An old man shook my hand and said he was in the 82nd during Vietnam. I smiled and squeezed his shoulder and thanked him for it, telling him he had it much worse than any of us did.
The little two-engine plane touched down in the new airport in the swampy runway north of Panama City Beach and the humidity pushed down on my shoulders as I climbed down the stairs. I was tempted to kneel down and kiss the ground.
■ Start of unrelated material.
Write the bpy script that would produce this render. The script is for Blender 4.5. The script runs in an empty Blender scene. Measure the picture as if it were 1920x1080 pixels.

As I made my way through the terminal and onto the baggage carousel, I saw them. My family always in good fun overdoes it with the patriotism. I see half a dozen people with American flags waving and faces beaming . I smile and embrace my mother and do the same to my father and sister. My young nephew is there, 15 months old and he doesn’t remember me from Christmas or the weekend the family got together before I left. He’s beautiful, though and I take him in my arms and kiss him on the cheek. My retired First Sergeant buddy is there with a Davidoff cigar in his hand for me. He’s got an AK-47 scar on his leg and a .38 on his chest. He’s earned 2 purple hearts and half a dozen bronze stars since ‘Nam, and I always love hearing about the old days before safety belts and PT uniforms.
The 15 day countdown starts at midnight. I have an eternity of free time stretching out before me. No mortars, no PT, no sergeants, no latrine graffiti, but cigars and oysters and grilled grouper and my toes buried in the gulf sand. What a relief. I can’t quite beat my sword into plowshares yet, but in good time, all in good time.